Monday, February 21, 2005

What's Wrong with the Democrats? Look No Further Than The Nation

No magazine compares to The Nation when it comes to being jarringly wrong on every major issue. Christopher Hitchens used to file his Minority Report there (and you can find some of those columns in his new collection). The Hitch said goodbye to his old 'progressive' comrades when he rightly surmised that they would use the occasion of September 11th to criticize the 'imperialism' of the United States and play Chamberlain to Osama's Hitler.
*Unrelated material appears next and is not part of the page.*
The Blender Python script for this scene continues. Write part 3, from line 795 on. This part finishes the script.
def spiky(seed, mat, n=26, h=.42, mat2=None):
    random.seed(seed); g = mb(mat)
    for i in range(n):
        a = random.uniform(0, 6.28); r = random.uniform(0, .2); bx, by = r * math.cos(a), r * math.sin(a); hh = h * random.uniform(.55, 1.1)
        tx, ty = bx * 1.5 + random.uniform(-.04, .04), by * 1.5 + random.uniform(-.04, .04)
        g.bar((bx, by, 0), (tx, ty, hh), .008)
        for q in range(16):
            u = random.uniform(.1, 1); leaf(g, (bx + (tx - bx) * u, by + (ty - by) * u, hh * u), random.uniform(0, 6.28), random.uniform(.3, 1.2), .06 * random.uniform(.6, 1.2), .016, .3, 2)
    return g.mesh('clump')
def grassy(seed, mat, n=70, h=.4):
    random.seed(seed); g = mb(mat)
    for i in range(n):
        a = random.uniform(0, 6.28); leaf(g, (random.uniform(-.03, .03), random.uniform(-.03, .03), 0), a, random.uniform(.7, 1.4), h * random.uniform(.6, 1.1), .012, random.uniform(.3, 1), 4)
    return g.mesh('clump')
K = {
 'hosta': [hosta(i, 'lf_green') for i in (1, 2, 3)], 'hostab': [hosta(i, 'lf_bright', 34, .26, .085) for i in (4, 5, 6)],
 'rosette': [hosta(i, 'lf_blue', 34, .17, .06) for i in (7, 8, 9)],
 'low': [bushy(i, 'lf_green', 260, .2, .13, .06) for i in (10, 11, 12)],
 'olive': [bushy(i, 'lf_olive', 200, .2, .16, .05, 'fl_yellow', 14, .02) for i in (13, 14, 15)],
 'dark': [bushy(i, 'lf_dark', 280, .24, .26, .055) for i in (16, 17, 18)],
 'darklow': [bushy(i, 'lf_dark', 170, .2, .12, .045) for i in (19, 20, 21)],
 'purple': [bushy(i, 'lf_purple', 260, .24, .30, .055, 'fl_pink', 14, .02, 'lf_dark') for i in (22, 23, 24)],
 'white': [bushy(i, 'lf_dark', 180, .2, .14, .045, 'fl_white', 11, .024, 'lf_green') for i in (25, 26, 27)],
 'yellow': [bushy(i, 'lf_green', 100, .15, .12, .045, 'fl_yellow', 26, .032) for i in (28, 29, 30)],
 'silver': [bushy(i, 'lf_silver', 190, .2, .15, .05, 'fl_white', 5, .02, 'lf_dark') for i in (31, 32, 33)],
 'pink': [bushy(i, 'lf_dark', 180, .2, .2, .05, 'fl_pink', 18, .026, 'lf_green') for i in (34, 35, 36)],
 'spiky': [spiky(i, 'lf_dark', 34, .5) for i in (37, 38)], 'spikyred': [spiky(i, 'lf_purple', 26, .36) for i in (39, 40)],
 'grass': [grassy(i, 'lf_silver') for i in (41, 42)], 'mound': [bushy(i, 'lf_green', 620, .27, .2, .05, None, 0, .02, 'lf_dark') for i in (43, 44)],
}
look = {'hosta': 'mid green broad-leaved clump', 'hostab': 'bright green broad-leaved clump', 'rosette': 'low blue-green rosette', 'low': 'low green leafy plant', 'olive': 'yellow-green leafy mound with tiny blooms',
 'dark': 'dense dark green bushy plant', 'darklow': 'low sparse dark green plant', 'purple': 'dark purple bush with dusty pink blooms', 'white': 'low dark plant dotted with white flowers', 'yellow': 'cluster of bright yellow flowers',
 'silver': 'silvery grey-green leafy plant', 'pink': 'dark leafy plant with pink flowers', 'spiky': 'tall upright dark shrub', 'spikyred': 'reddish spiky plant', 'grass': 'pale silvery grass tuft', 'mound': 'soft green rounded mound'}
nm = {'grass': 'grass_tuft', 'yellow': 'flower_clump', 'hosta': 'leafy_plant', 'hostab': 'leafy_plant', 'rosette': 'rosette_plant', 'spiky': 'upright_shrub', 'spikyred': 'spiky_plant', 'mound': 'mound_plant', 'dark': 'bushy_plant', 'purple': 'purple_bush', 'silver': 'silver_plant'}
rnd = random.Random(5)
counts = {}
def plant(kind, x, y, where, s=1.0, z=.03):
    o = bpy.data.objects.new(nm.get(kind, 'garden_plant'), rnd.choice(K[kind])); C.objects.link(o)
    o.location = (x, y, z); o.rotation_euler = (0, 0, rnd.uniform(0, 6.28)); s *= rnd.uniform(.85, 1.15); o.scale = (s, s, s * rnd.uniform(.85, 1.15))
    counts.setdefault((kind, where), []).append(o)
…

Nothing has improved since the departure of Hitchens; if anything, things have gotten worse. Indeed, a single month's worth of The Nation exemplifies why the Democrats must jettison the 'progressive' infestation. Here are the top ten mistakes of the Left in a microcosm:
  • Shooting the Messenger, by Jeremy Scahill (who works for Democracy Now!, and yet we are to believe there is no left-wing bias at NPR) - Scahill examines the Eason Jordan affair and concludes, astonishingly, that Jordan was expressing a commonly held view among news organizations (i.e., that the U.S. military kills journalists in cold blood). To back up his claims, he quotes an executive from Reuters, the wire service that refuses to use the word 'terrorists' to describe suicide bombers. Problem number one: a troubling willingness to believe anti-American propaganda.
  • Now He Has the Power, by John Nichols - a love letter to Howard Dean upon his ascension to the DNC throne. Problem number two: the activists have taken over the leadership, exemplified by the belief that the Democrats lost in '04 because they weren't angry and shrill enough (please!).
  • Tort 'Reform' Triumphs, by Dan Zegart - an article lambasting the recent approval of reforms to class action lawsuits, illustrating Problem number three: a refusal to curb ridiculous excesses in 'feel good' legislation (i.e., no support for a partial-birth abortion ban), and Problem number four: the refusal to be candid about the tremendous power trial lawyers wield in the Democratic Party.
  • Help Defend Lynne Stewart (I'm not joking), by Peter Rothberg - in which the activist's decision to convey messages from terrorists in captivity to those on the loose is portrayed as 'an administrative infraction'. Problem number five: the refusal to acknowlege real security threats in the post-9/11 world, and the tendency to label any commonsense decisions in these areas as 'fascist'.
  • Getting the Purple Finger (unfortunately, this isn't a joke either), by Naomi Klein - in which the Iraqi elections are portrayed as a catastrophic defeat for America. Problem number six: being on the wrong side on Iraq, and refusing to give Bush any credit whatsoever for what is clearly becoming a transformed Middle East.
  • Our Godless Constitution, by Brooke Allen - a comprehensive attempt to write Christianity out of public discourse by taking the most extreme position on the seperation of church and state. Problem number seven: an undisguised hostility towards religion.
  • Summers of Our Discontent, by Katha Pollitt - a defense of Nancy Hopkins and a condemnation of Lawrence Summers, proving that academic freedom goes out the window when it collides with hardcore feminism. Problem number eight: the tendency to junk core principles when they collide with the Democratic political agenda.
  • Another World Turns, by Alisa Solomon - a love letter to socialism and a condemnation of the United States and Europe in favor of the 'Third World'. Problem number nine: the refusal to move past the failed policies of socialism.
  • Knowing What You're Talking About, by Liliana Segura - a diatribe by an anti-death penalty activist, spotlighting Problem number ten: Democrats don't want to kill criminals, yet they hold abortion as the foremost inalienable right.
Now, if you'll pardon me, I've got to go take a shower - the stench is getting unbearable.